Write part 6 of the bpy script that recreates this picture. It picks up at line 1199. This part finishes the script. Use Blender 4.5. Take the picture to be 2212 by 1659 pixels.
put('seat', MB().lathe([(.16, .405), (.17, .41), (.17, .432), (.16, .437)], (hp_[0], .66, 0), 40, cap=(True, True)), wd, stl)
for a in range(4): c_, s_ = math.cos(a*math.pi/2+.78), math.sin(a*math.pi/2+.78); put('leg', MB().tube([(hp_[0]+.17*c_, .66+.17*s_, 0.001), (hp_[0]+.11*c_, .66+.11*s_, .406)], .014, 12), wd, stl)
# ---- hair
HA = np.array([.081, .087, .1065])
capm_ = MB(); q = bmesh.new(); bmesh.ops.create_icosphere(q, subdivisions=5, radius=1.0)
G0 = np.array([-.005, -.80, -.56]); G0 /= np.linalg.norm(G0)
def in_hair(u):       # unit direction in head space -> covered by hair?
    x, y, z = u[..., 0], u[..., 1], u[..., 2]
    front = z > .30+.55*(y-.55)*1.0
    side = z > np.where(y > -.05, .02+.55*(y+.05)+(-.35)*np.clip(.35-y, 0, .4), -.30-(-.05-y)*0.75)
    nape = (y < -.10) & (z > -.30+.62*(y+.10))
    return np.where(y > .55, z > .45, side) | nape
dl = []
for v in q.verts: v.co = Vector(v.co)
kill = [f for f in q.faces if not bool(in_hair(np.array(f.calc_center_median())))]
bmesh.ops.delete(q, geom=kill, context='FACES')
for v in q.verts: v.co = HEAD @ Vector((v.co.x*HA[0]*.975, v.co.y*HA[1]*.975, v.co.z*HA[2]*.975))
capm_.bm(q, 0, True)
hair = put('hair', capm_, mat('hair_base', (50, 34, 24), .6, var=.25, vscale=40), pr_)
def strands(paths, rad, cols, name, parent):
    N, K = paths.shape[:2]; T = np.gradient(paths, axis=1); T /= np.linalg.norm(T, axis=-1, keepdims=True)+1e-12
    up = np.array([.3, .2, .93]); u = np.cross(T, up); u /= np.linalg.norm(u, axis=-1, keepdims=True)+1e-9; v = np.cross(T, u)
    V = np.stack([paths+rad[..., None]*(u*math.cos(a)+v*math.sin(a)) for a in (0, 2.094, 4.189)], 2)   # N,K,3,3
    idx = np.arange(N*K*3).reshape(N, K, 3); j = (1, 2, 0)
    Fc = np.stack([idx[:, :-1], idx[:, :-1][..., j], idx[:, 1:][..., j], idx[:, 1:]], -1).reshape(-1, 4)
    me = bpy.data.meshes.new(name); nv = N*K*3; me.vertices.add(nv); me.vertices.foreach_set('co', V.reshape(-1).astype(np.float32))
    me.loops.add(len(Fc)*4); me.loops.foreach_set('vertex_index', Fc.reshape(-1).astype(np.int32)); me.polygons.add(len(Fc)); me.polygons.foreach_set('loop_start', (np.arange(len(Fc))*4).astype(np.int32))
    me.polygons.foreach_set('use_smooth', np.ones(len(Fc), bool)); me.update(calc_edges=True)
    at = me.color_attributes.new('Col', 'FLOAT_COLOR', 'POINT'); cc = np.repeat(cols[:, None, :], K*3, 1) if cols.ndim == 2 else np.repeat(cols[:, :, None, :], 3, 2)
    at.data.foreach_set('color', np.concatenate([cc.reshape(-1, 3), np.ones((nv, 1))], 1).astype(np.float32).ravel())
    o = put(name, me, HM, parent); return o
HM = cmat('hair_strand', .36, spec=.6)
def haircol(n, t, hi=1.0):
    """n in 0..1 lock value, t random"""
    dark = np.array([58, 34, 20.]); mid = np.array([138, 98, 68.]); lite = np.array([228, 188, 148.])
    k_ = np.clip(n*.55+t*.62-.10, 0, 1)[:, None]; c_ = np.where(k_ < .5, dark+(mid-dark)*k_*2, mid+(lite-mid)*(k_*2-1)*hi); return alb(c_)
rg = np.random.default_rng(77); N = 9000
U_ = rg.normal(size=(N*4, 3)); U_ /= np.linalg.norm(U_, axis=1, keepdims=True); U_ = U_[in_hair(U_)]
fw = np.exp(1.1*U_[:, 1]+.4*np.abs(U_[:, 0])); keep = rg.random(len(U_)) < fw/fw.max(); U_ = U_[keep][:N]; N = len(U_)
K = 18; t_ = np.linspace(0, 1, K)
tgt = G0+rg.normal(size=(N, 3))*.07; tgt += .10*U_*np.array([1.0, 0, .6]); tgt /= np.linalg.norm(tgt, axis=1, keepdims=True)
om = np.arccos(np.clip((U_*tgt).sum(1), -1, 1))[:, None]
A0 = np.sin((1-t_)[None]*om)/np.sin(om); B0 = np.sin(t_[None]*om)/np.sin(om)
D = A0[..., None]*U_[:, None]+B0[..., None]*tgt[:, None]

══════

_SHORT PROBLEM_
Set down all of the data above, word for word.

_SOLUTION FOR THIS EXERCISE_
Write part 6 of the bpy script that recreates this picture. It picks up at line 1199. This part finishes the script. Use Blender 4.5. Take the picture to be 2212 by 1659 pixels.
put('seat', MB().lathe([(.16, .405), (.17, .41), (.17, .432), (.16, .437)], (hp_[0], .66, 0), 40, cap=(True, True)), wd, stl)
for a in range(4): c_, s_ = math.cos(a*math.pi/2+.78), math.sin(a*math.pi/2+.78); put('leg', MB().tube([(hp_[0]+.17*c_, .66+.17*s_, 0.001), (hp_[0]+.11*c_, .66+.11*s_, .406)], .014, 12), wd, stl)
# ---- hair
HA = np.array([.081, .087, .1065])
capm_ = MB(); q = bmesh.new(); bmesh.ops.create_icosphere(q, subdivisions=5, radius=1.0)
G0 = np.array([-.005, -.80, -.56]); G0 /= np.linalg.norm(G0)
def in_hair(u):       # unit direction in head space -> covered by hair?
    x, y, z = u[..., 0], u[..., 1], u[..., 2]
    front = z > .30+.55*(y-.55)*1.0
    side = z > np.where(y > -.05, .02+.55*(y+.05)+(-.35)*np.clip(.35-y, 0, .4), -.30-(-.05-y)*0.75)
    nape = (y < -.10) & (z > -.30+.62*(y+.10))
    return np.where(y > .55, z > .45, side) | nape
dl = []
for v in q.verts: v.co = Vector(v.co)
kill = [f for f in q.faces if not bool(in_hair(np.array(f.calc_center_median())))]
bmesh.ops.delete(q, geom=kill, context='FACES')
for v in q.verts: v.co = HEAD @ Vector((v.co.x*HA[0]*.975, v.co.y*HA[1]*.975, v.co.z*HA[2]*.975))
capm_.bm(q, 0, True)
hair = put('hair', capm_, mat('hair_base', (50, 34, 24), .6, var=.25, vscale=40), pr_)
def strands(paths, rad, cols, name, parent):
    N, K = paths.shape[:2]; T = np.gradient(paths, axis=1); T /= np.linalg.norm(T, axis=-1, keepdims=True)+1e-12
    up = np.array([.3, .2, .93]); u = np.cross(T, up); u /= np.linalg.norm(u, axis=-1, keepdims=True)+1e-9; v = np.cross(T, u)
    V = np.stack([paths+rad[..., None]*(u*math.cos(a)+v*math.sin(a)) for a in (0, 2.094, 4.189)], 2)   # N,K,3,3
    idx = np.arange(N*K*3).reshape(N, K, 3); j = (1, 2, 0)
    Fc = np.stack([idx[:, :-1], idx[:, :-1][..., j], idx[:, 1:][..., j], idx[:, 1:]], -1).reshape(-1, 4)
    me = bpy.data.meshes.new(name); nv = N*K*3; me.vertices.add(nv); me.vertices.foreach_set('co', V.reshape(-1).astype(np.float32))
    me.loops.add(len(Fc)*4); me.loops.foreach_set('vertex_index', Fc.reshape(-1).astype(np.int32)); me.polygons.add(len(Fc)); me.polygons.foreach_set('loop_start', (np.arange(len(Fc))*4).astype(np.int32))
    me.polygons.foreach_set('use_smooth', np.ones(len(Fc), bool)); me.update(calc_edges=True)
    at = me.color_attributes.new('Col', 'FLOAT_COLOR', 'POINT'); cc = np.repeat(cols[:, None, :], K*3, 1) if cols.ndim == 2 else np.repeat(cols[:, :, None, :], 3, 2)
    at.data.foreach_set('color', np.concatenate([cc.reshape(-1, 3), np.ones((nv, 1))], 1).astype(np.float32).ravel())
    o = put(name, me, HM, parent); return o
HM = cmat('hair_strand', .36, spec=.6)
def haircol(n, t, hi=1.0):
    """n in 0..1 lock value, t random"""
    dark = np.array([58, 34, 20.]); mid = np.array([138, 98, 68.]); lite = np.array([228, 188, 148.])
    k_ = np.clip(n*.55+t*.62-.10, 0, 1)[:, None]; c_ = np.where(k_ < .5, dark+(mid-dark)*k_*2, mid+(lite-mid)*(k_*2-1)*hi); return alb(c_)
rg = np.random.default_rng(77); N = 9000
U_ = rg.normal(size=(N*4, 3)); U_ /= np.linalg.norm(U_, axis=1, keepdims=True); U_ = U_[in_hair(U_)]
fw = np.exp(1.1*U_[:, 1]+.4*np.abs(U_[:, 0])); keep = rg.random(len(U_)) < fw/fw.max(); U_ = U_[keep][:N]; N = len(U_)
K = 18; t_ = np.linspace(0, 1, K)
tgt = G0+rg.normal(size=(N, 3))*.07; tgt += .10*U_*np.array([1.0, 0, .6]); tgt /= np.linalg.norm(tgt, axis=1, keepdims=True)
om = np.arccos(np.clip((U_*tgt).sum(1), -1, 1))[:, None]
A0 = np.sin((1-t_)[None]*om)/np.sin(om); B0 = np.sin(t_[None]*om)/np.sin(om)
D = A0[..., None]*U_[:, None]+B0[..., None]*tgt[:, None]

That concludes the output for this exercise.